• Low-voltage undercounter lighting is one of the best investments to make in a kitchen. Lighting this usually dark area gives the space a nice warm glow. Mounted behind the front cabinet reveal, light is cast down and back, playing up a beautiful backsplash.
  • If you have pendant fixtures hanging over an island, viewers perceive the island and the fixtures above it as a wall plane dividing the kitchen into two galleys. The beautiful pendant fixtures may, in fact, detract from your remodeling investment. To make the kitchen feel larger, use recessed lights over the island or peninsula. To define a space, such as a breakfast nook between kitchen and family room, use pendants.

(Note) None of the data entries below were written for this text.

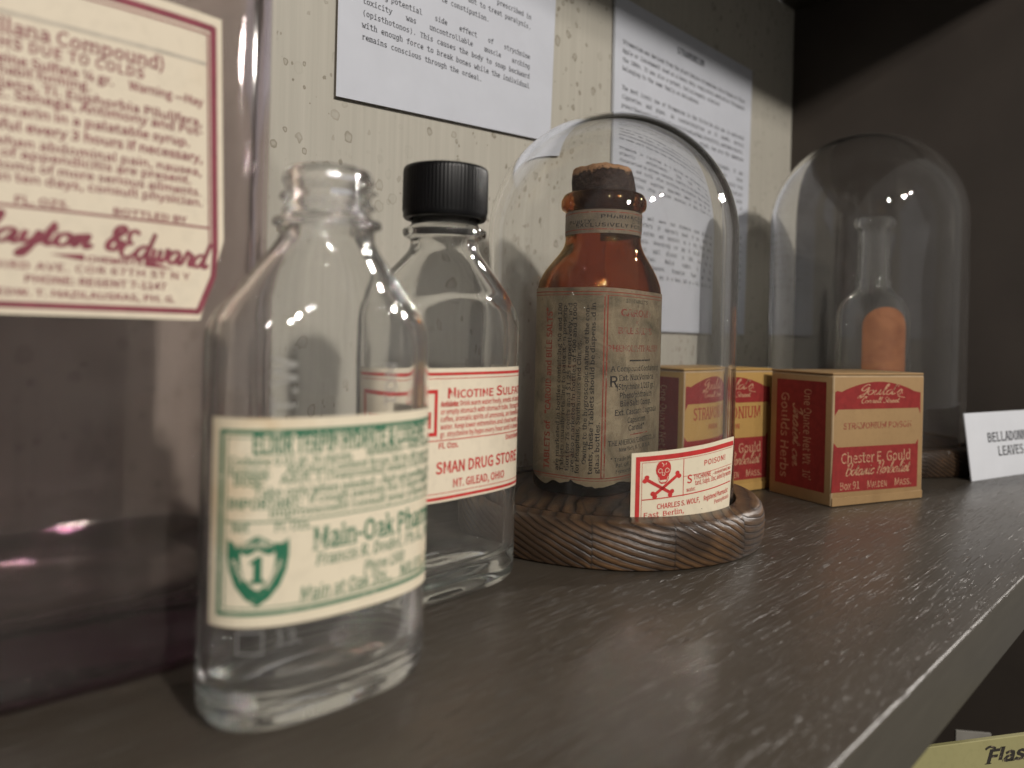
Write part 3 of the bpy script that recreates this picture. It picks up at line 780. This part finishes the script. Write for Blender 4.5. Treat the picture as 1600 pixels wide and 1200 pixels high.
cloche_base(C1, .812, 'round charred pine cloche base with ridged grain, under the amber bottle', M['char'], .655)
dome(C1, .655, 2.18, 'tall clear glass dome standing over the amber tablet bottle')
cloche_base(C2, .93, 'dark wooden cloche base behind the corner of the red and tan box', M['char2'], .793)
dome(C2, .793, 2.83, 'glass dome over a small clear bottle, against the dark wall')

# ================================================================== amber tablet bottle
AM = thing('amber_bottle', 'brown glass tablet bottle with a broken cork and grimy grey label', 'bottle', (3.365, 2.548, .203), R(8.6))
aa, ab, an = .386, .253, 3.6
ctrl = [(0, .37, .24, 3.4), (.05, aa, ab, an), (.5, aa, ab, an), (1.03, aa, ab, an), (1.08, .378, .252, 3.4), (1.14, .345, .247, 3.0), (1.20, .292, .236, 2.5), (1.255, .240, .219, 2.15), (1.295, .212, .209, 2), (1.33, .204, .204, 2),
        (1.475, .204, .204, 2), (1.483, .210, .210, 2), (1.492, .226, .226, 2), (1.51, .232, .232, 2), (1.535, .232, .232, 2), (1.555, .222, .222, 2)]
V, Fc = vessel(ctrl, .04, .07, 112, .015, .035, .05, .03)
mesh('glass_body', V, Fc, [M['amber']], AM, None, 180)
def cork_w(a, r, z):
    if r > .1:
        n_ = .008*math.sin(5*a+1)+.003*math.sin(13*a+z*60)+.002*math.sin(29*a+z*110)
        chip = max(0, math.cos(a-R(38)))**6
        if z > 1.62: r -= .045*chip*(z-1.62)/.1; z -= .055*chip*(r/.17)
        return (r+n_*.5, z+n_*.35)
    return (r, z)
V, Fc = lathe([(0, 1.40), (.13, 1.40), (.148, 1.44), (.162, 1.53), (.166, 1.56), (.172, 1.60), (.175, 1.64), (.174, 1.68), (.168, 1.705), (.156, 1.716), (.12, 1.718), (.06, 1.716), (0, 1.718)], 120, cork_w)
t_ = NT('old_cork'); v_ = t_.coord(); f_ = t_.noise(v_, 110, 4, .65); g_ = t_.noise(v_, 420, 3, .6); pos = t_.n('ShaderNodeSeparateXYZ'); t_.l(v_, pos.inputs[0])
e_ = t_.math('ADD', t_.math('MULTIPLY', pos.outputs[2], 1/U), t_.math('MULTIPLY', f_, .12))
tan_ = t_.ramp(t_.math('SUBTRACT', e_, 1.0), [(.735, 0.), (.750, 1.)])
c_ = t_.mix(tan_, t_.mix(t_.ramp(g_, [(.4, 0.), (.7, 1.)]), (.030, .018, .014), (.075, .045, .034)), t_.mix(t_.ramp(g_, [(.3, 0.), (.42, 1.)]), (.06, .03, .02), (.42, .235, .125)))
M['cork'] = t_.pbr(c_, .75, t_.bump(t_.math('ADD', f_, t_.math('MULTIPLY', g_, .5)), .8, .0012), .25)
mesh('cork_stopper', V, Fc, [M['cork']], AM, None, 60)
def agedpaper(name, col, dirt, scale=55, amt=.75):
    t = NT(name); v = t.coord(); f = t.noise(v, scale, 6, .68, .6); g = t.noise(v, 420, 3, .6); st = t.noise(t.coord((200, 200, 30)), 1, 4, .6); w = t.noise(v, scale*.35, 3, .5)
    c = t.mix(t.math('MULTIPLY', t.ramp(f, [(.40, 0.), (.66, 1.)]), amt), col, dirt)
    c = t.mix(t.math('MULTIPLY', t.ramp(w, [(.45, 0.), (.7, 1.)]), .45), c, tuple(x*1.6 for x in dirt))
    c = t.mix(t.math('MULTIPLY', t.ramp(st, [(.55, 0.), (.75, 1.)]), .4), c, tuple(x*1.18 for x in col))
    c = t.mix(t.math('MULTIPLY', t.ramp(g, [(.28, 1.), (.36, 0.)]), .5), c, tuple(x*.3 for x in dirt))
    return t.pbr(c, .6, t.bump(f, .3, .0004), .3)
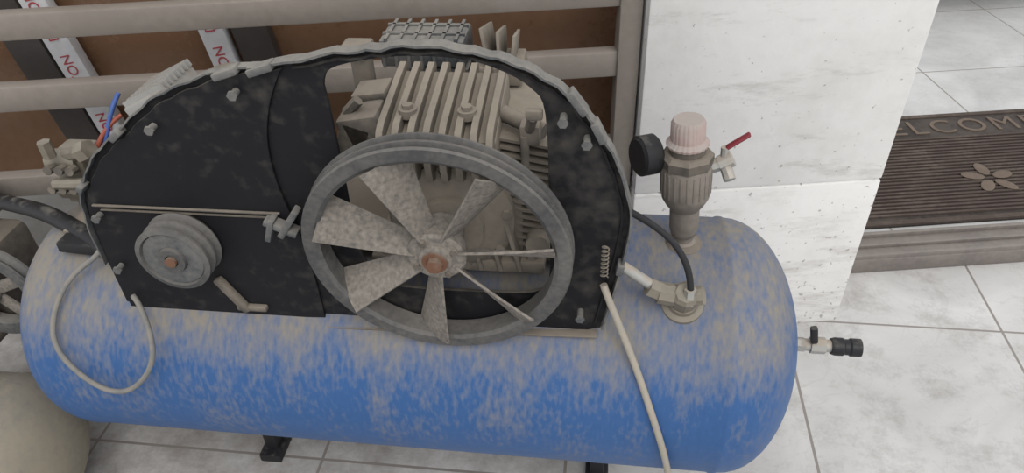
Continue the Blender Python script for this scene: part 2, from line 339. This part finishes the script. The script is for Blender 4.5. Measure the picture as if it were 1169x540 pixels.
for idx,w in [(22,0.02),(36,0.035),(39,0.035),(70,0.035),(74,0.03),(92,0.018),(12,0.012)]:
    if idx>=len(arc)-1: continue
    p=Vector(arc[idx]); q=Vector(arc[idx+1]); a=math.atan2(q.y-p.y,q.x-p.x)
    add_box(bm,(p.x,-0.161,p.y),(w,0.022,0.010),rot=Matrix.Rotation(-a,3,'Y'),bev=0.002)
finish(bm,'rim_clips',M['rim'],BG)
bm=bmesh.new()
add_box(bm,(-0.21,-0.160,0.6065),(0.43,0.018,0.003),rot=RY(-2.2),bev=0.001)
finish(bm,'bottom_ledge',M['castd'],BG)
bm=bmesh.new()
for (x,z) in [(-0.468,1.010),(-0.050,0.985),(-0.020,0.955),(-0.022,0.655),(-0.745,0.70),(-0.74,0.80),(-0.60,0.955)]:
    add_cyl(bm,(x,-0.15,z),(x,-0.170,z),0.005,12); add_cyl(bm,(x,-0.170,z),(x,-0.174,z),0.007,6)
finish(bm,'screw_bosses',M['rim'],BG)
hel=[(0.010+0.006*math.cos(t*1.2),-0.166+0.005*math.sin(t*1.2),0.735+t*0.0014) for t in range(0,42)]
tube('spring',hel,0.0012,M['castd'],BG)
bm=bmesh.new()
add_box(bm,(-0.60,-0.161,0.818),(0.29,0.005,0.003),bev=0.001)
add_box(bm,(-0.60,-0.160,0.810),(0.27,0.004,0.0015))
finish(bm,'slot_rail',M['castd'],BG)
bm=bmesh.new()
add_box(bm,(-0.452,-0.170,0.803),(0.050,0.02,0.010),rot=RY(25),bev=0.002)
add_box(bm,(-0.438,-0.172,0.812),(0.010,0.02,0.056),rot=RY(35),bev=0.002)
add_box(bm,(-0.468,-0.172,0.800),(0.009,0.02,0.040),rot=RY(20),bev=0.002)
finish(bm,'slot_bracket',M['rim'],BG)
bm=bmesh.new()
add_box(bm,(-0.570,-0.164,0.655),(0.014,0.012,0.075),rot=RY(-28),bev=0.003)
add_box(bm,(-0.545,-0.162,0.628),(0.05,0.012,0.010),bev=0.003)
finish(bm,'tension_strut',M['castd'],BG)
# ---- flywheel
FW=empty('flywheel',parent=AC); FW.location=(-0.222,-0.186,0.785); FW.rotation_euler=(math.radians(5),0,0)
fo=(0,0.178,0)
p=[(0.164,0.163),(0.164,0.192),(0.170,0.196),(0.187,0.196),(0.189,0.192),(0.180,0.187),(0.180,0.185),(0.189,0.181),(0.189,0.177),(0.180,0.173),(0.180,0.171),(0.190,0.166),(0.190,0.163)]
lathe('rim',p,fo,(0,-1,0),M['wheel'],FW,seg=128,closed=True)
be=math.radians(50)
bm=bmesh.new()
for k in range(7):
    th=math.radians(108+k*360/7)
    rad=Vector((math.cos(th),0,math.sin(th))); t=Vector((-math.sin(th),0,math.cos(th))); Y=Vector((0,-1,0))
    rows=[]
    NR=8
    for i in range(NR+1):
        u_=i/NR; r=0.030+(0.167-0.030)*u_
        w=0.032+0.038*u_; b2=be-math.radians(14)*(u_-0.4)
        c=t*math.cos(b2)+Y*math.sin(b2); nn=Y*math.cos(b2)-t*math.sin(b2)
        yc=0.181+0.003*u_
        o3=Vector(fo)+rad*r+Y*yc
        row=[]
        for j in range(5):
            v=(j/4-0.5); row.append((o3+c*w*v+nn*(0.006*(1-4*v*v)*u_),nn))
        rows.append(row)
    F=[[bm.verts.new(q+nn*0.0018) for q,nn in row] for row in rows]
    B=[[bm.verts.new(q-nn*0.0018) for q,nn in row] for row in rows]
    for i in range(NR):
        for j in range(4):
            bm.faces.new((F[i][j],F[i][j+1],F[i+1][j+1],F[i+1][j])); bm.faces.new((B[i][j],B[i+1][j],B[i+1][j+1],B[i][j+1]))
        bm.faces.new((F[i][0],F[i+1][0],B[i+1][0],B[i][0])); bm.faces.new((F[i][4],B[i][4],B[i+1][4],F[i+1][4]))
    for j in range(4):
        bm.faces.new((F[0][j],B[0][j],B[0][j+1],F[0][j+1])); bm.faces.new((F[NR][j],F[NR][j+1],B[NR][j+1],B[NR][j]))
finish(bm,'fan_blades',M['blade'],FW)
hb=-0.014
lathe('hub',[(0,0.13),(0.030,0.13),(0.030,0.180+hb),(0.041,0.184+hb),(0.042,0.203+hb),(0.038,0.207+hb),(0.025,0.208+hb),(0.023,0.214+hb),(0.0,0.214+hb)],fo,(0,-1,0),M['blade'],FW,seg=40)
bm=bmesh.new(); add_lathe(bm,[(0,0.212+hb),(0.018,0.212+hb),(0.018,0.217+hb),(0,0.217+hb)],fo,(0,-1,0),24); add_lathe(bm,[(0,0.217+hb),(0.012,0.217+hb),(0.012,0.226+hb),(0,0.226+hb)],fo,(0,-1,0),6)
finish(bm,'centre_bolt',M['rust'],FW)
bm=bmesh.new()
for k in range(4):
    a=k*math.pi/2+0.5; add_cyl(bm,(0.032*math.cos(a),-0.013,0.032*math.sin(a)),(0.032*math.cos(a),-0.020,0.032*math.sin(a)),0.005,6)
finish(bm,'hub_screws',M['castd'],FW)
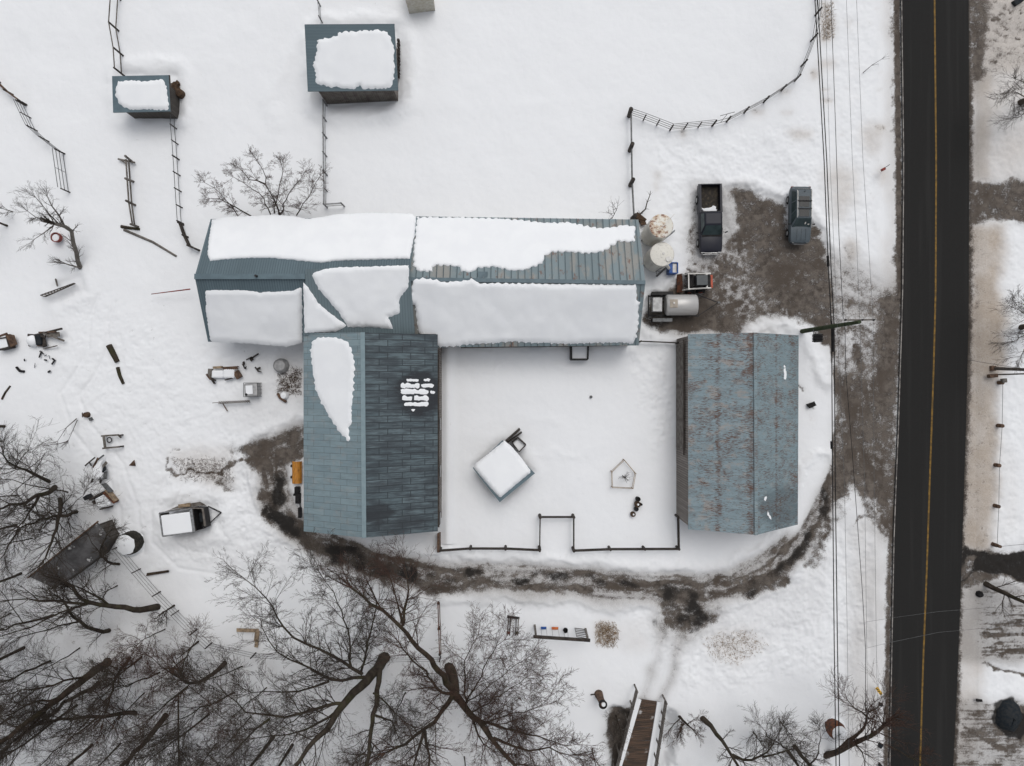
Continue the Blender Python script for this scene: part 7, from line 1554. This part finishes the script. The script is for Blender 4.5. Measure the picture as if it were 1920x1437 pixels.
auto_tree('low reddish shrub at the bottom edge beside the ravine', 1110, 1405, 4, .06, 79, mx=3, name='bare_shrub', group='bare shrubs', fork=.1, nb=(8, 6, 5, 4), twig_='twig_red')
auto_tree('brown twiggy tree at the bottom whose twigs cross the dark road', 1668, 1400, 4.5, .08, 80, lean=(1.2, .3), twig_='twig_red', group=G2, mx=4, nb=(7, 6, 5, 4))
traced_tree('mossy leaning log like tree below the stream at the right edge', [(.24, .08, [(1848, 1095, .0), (1862, 1101, .9), (1885, 1114, 1.9), (1905, 1123, 2.8), (1945, 1138, 4.5), (1990, 1150, 6.2)])], 81, group=G2, spread=2.2)
traced_tree('bare tree entering from the right edge near the top', [(.26, .08, [(1912, 193, 0), (1930, 186, .8), (1985, 160, 4), (2050, 120, 8)]), (.06, .02, [(1935, 185, 1.5), (1930, 160, 3.4), (1905, 145, 4.6)]), (.06, .02, [(1935, 185, 1.5), (1915, 178, 3), (1890, 172, 4.2)]), (.05, .02, [(1935, 187, 1.5), (1925, 210, 3), (1905, 222, 4)])], 82, group=G2, spread=1.6, nb=(5, 5, 5, 4, 4))
traced_tree('bare tree entering from the right edge at middle height', [(.24, .08, [(1914, 614, 0), (1935, 611, 1), (1990, 600, 5), (2050, 590, 8)]), (.06, .02, [(1938, 611, 1.4), (1925, 590, 3), (1900, 578, 4.4)]), (.06, .02, [(1938, 613, 1.4), (1922, 630, 3), (1895, 645, 4.4)]), (.05, .02, [(1940, 612, 1.6), (1925, 650, 3.4), (1915, 668, 4.4)]), (.05, .02, [(1938, 608, 1.6), (1928, 575, 3.4), (1905, 566, 4.6)])], 83, group=G2, spread=1.6, nb=(5, 5, 5, 4, 4))
# trees and bushes in the north
G3 = 'bare bushes near the ribbed barn'
traced_tree('wide reddish bare bush behind the north side of the ribbed barn', [(.08, .02, [(524, 404, .2), (516, 376, 2.4), (508, 360, 3.6), (498, 346, 4.6), (495, 322, 5.8), (482, 298, 7)]), (.06, .015, [(508, 404, .2), (500, 384, 2), (485, 360, 3.6), (460, 345, 5), (438, 332, 6.2)]), (.06, .015, [(526, 402, .2), (535, 376, 2.4), (545, 358, 3.6), (560, 340, 5), (572, 325, 6)]),
    (.055, .015, [(556, 404, .2), (568, 382, 2), (582, 365, 3.2), (590, 340, 4.4), (602, 330, 5.2)]), (.05, .015, [(445, 404, .2), (432, 385, 1.8), (420, 372, 3), (403, 355, 4.4), (385, 345, 5.6)]), (.07, .02, [(470, 405, .2), (450, 395, 1.5), (430, 378, 3), (410, 372, 4), (390, 374, 5)]), (.06, .02, [(515, 400, .4), (520, 360, 3), (530, 335, 4.6), (528, 310, 6)]), (.07, .02, [(498, 346, 4.6), (480, 345, 5), (470, 340, 5.5), (455, 320, 6.2)])], 91, bark_='bark2', twig_='twig_red', group=G3, name='bare_shrub', spread=1.15, mx=5, nb=(7, 6, 5, 4, 3), rmin=.0055)
traced_tree('bare tree with a leaning grey trunk above the slatted rack at left', [(.2, .14, [(151, 503, -.1), (146, 495, .8), (138, 454, 1.8), (133, 427, 2.6), (129, 422, 2.9), (117, 422, 3.2), (100, 421, 3.8)]), (.09, .03, [(118, 421, 3.1), (111, 405, 3.8), (97, 385, 4.6), (92, 370, 5)]), (.07, .02, [(102, 421, 3.7), (84, 417, 4.4), (67, 408, 5), (52, 397, 5.6)]), (.06, .02, [(100, 424, 3.6), (85, 440, 4), (65, 448, 4.6)]), (.06, .02, [(110, 420, 3.4), (90, 405, 4.2), (75, 390, 5), (68, 370, 5.6)]), (.08, .05, [(152, 503, .2), (140, 499, .5), (126, 497, .7)])], 92, bark_='pole_grey', twig_='twig', group='bare trees near the left edge', spread=1.2, mx=4, nb=(6, 6, 5, 4, 4), rmin=.006)
auto_tree('small bare tree right on the left edge below the pipe gate', 14, 424, 4.5, .1, 93, twig_='twig_red', group='bare trees near the left edge', nb=(6, 6, 5, 4), mx=4, lean=(-.3, .3)); auto_tree('small dry bush beside the left edge trees', 25, 398, 2.4, .04, 94, name='bare_shrub', group='bare shrubs', mx=3, nb=(6, 5, 4, 3), fork=.1)
auto_tree('thin bare sapling rising behind the long barn near the tanks', 1147, 410, 3.6, .035, 95, name='bare_shrub', group='bare shrubs', mx=2, nb=(5, 4, 3, 3), fork=.15, rmin=.012)
auto_tree('bare sapling inside the five sided courtyard guard', 1167, 892, 1.9, .035, 96, name='sapling', group='saplings', mx=2, nb=(9, 5, 3), fork=.25, rmin=.01)
traced_tree('thin bare twig lying in the snow between cables and road near the top', [(.03, .012, [(1618, 137, .2), (1632, 126, .5), (1652, 111, .9)])], 97, group='twigs in the snow', name='fallen_branch', spread=.7, mx=2, nb=(3, 3, 2)); traced_tree('spray of brown twigs left of the frame in the left yard', [(.045, .015, [(144, 785, .2), (125, 802, .8), (108, 825, 1.2)]), (.035, .015, [(145, 788, .2), (138, 805, .7), (128, 825, 1.1)]), (.04, .015, [(127, 828, .2), (105, 831, .5), (90, 835, .8)])], 98, group='twigs in the snow', name='fallen_branch', spread=1.0, mx=3, nb=(3, 3, 3, 2))
traced_tree('bent brown branch curving up from the corner of the long barn', [(.09, .03, [(1192, 410, .3), (1200, 403, .5), (1212, 395, .7), (1217, 380, .9), (1219, 366, 1)])], 99, group='twigs in the snow', name='fallen_branch', spread=.5, mx=2, nb=(2, 2)); single('root_plate', 'small brown root plate between the long barn and the rusty tank', 'stump', MB().box(G(1198, 412, .3), (.9, .45, .4), rz=-.6, jit=.15).box(G(1203, 418, .3), (.5, .5, .3), rz=.3, jit=.1), 'hay', G(1200, 414))

# dry grass poking through the snow
def tufts(label, pts, n_, seed, mat, hgt=.22):
    rg = random.Random(seed); xs = [p[0] for p in pts]; ys = [p[1] for p in pts]; mb = MB(); c = 0
    while c < n_:
        x, y = rg.uniform(min(xs), max(xs)), rg.uniform(min(ys), max(ys))
        if spoly(pts, np.array([x]), np.array([y]))[0] > rg.uniform(-12, 7): continue
        p = G(x, y); a = rg.uniform(0, 6.28); w = .015; L = rg.uniform(.4, 1)*hgt
        q = p + Vector((math.cos(a)*L*1.3, math.sin(a)*L*1.3, L)); d = Vector((-math.sin(a)*w, math.cos(a)*w, 0)); mb.add([p - d, p + d, q], [(0, 1, 2)]); c += 1
    o = mb.build('dry_grass', M[mat], None, G(sum(xs)/len(xs), sum(ys)/len(ys))); return tag(o, label, 'grass', None, 'stuff')
M['straw'] = simple('straw', (0.3, 0.21, 0.12), (0.14, 0.09, 0.05), rough=.9, scale=6)
tufts('yellow brown grass patch right of the swing set', [(1116, 1172), (1128, 1164), (1148, 1168), (1160, 1186), (1154, 1206), (1136, 1214), (1120, 1204)], 900, 1, 'straw', .25)
tufts('sparse dry grass between the loop road and the footbridge', [(1315, 1195), (1400, 1180), (1440, 1210), (1380, 1245), (1340, 1235)], 700, 2, 'straw', .2)
tufts('dry weeds beside the panel barn', [(520, 700), (566, 690), (566, 742), (522, 742)], 700, 3, 'hay', .3)
tufts('dry weeds on the muddy rim in the left yard', [(322, 858), (420, 862), (440, 905), (345, 898)], 700, 4, 'hay', .25)
tufts('dry grass clumps under the cables near the top', [(1540, 5), (1565, 5), (1562, 75), (1538, 75)], 350, 5, 'straw', .25)

# more of the wood: dense young growth seen from above
for i, (px_, py_, h_, lx, ly, lab) in enumerate(((455, 1250, 8, -1, 1.5, 'young twiggy tree just left of the forked tree crown'), (500, 1290, 9, -.5, .8, 'young twiggy tree in the middle of the forked tree limbs'), (470, 1345, 9, .5, 1, 'fine twigged young tree above the bottom edge, left of centre'),
        (405, 1395, 10, 1, 1, 'fine twigged young tree at the bottom edge beside the thin stem'), (350, 1232, 7, .4, .5, 'small twiggy tree below the mesh fence corner'), (270, 1300, 9, 1, .4, 'twiggy tree between the two slanting trunks'),
        (150, 1215, 9, .5, .2, 'twiggy tree above the thickest slanting trunk'), (70, 1290, 10, 2, .4, 'twiggy tree under the thickest slanting trunk'), (20, 1150, 9, 1, 0, 'twiggy tree on the left edge below the ruined shed'), (60, 1010, 7, 0, .5, 'twiggy tree on the left edge above the ruined shed'),
        (30, 930, 7, .4, .8, 'twiggy tree on the left edge beneath the arching tree'), (580, 1330, 9, -.5, 2, 'young tree under the long lower limb of the forked tree'), (760, 1300, 7, 0, 1, 'young tree between the forked tree and the willow'), (700, 1400, 9, 1, 2, 'young tree near the bottom edge between both big trees'),
        (900, 1300, 6, .2, 1.5, 'reddish young tree right of the willow trunk'), (960, 1330, 6.5, 0, 1.5, 'reddish young tree far right under the willow limbs'), (310, 1180, 6, 0, .6, 'reddish young tree along the lower side of the diagonal mesh fence'), (870, 1420, 8, 1, 1, 'reddish young tree at the bottom edge under the willow'))):
    auto_tree(lab, px_, py_, h_, .06, 200+i, lean=(lx, ly), twig_=('twig', 'twig_red')[i % 3 == 1 or i > 13], nb=(7, 7, 6, 4, 4), mx=4)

  • When a kitchen is lit from the middle of the room, viewers often perceive the cabinets as a big wooden rectangle, becoming one-dimensional and losing depth of detail. Carefully placing a recessed light 12 inches from the center of a wall cabinet will cause light to cone down over the cabinet, creating a focal point. The viewer now sees vignettes of top and matching bottom cabinets — giving the look of custom furniture.
  • A good lighting plan should emphasize the important areas of a room — not the fixtures. This kitchen and dining room plan uses recessed lighting to make the objects — cabinetry and artwork — the brightest parts of the room, drawing the viewer's attention to them.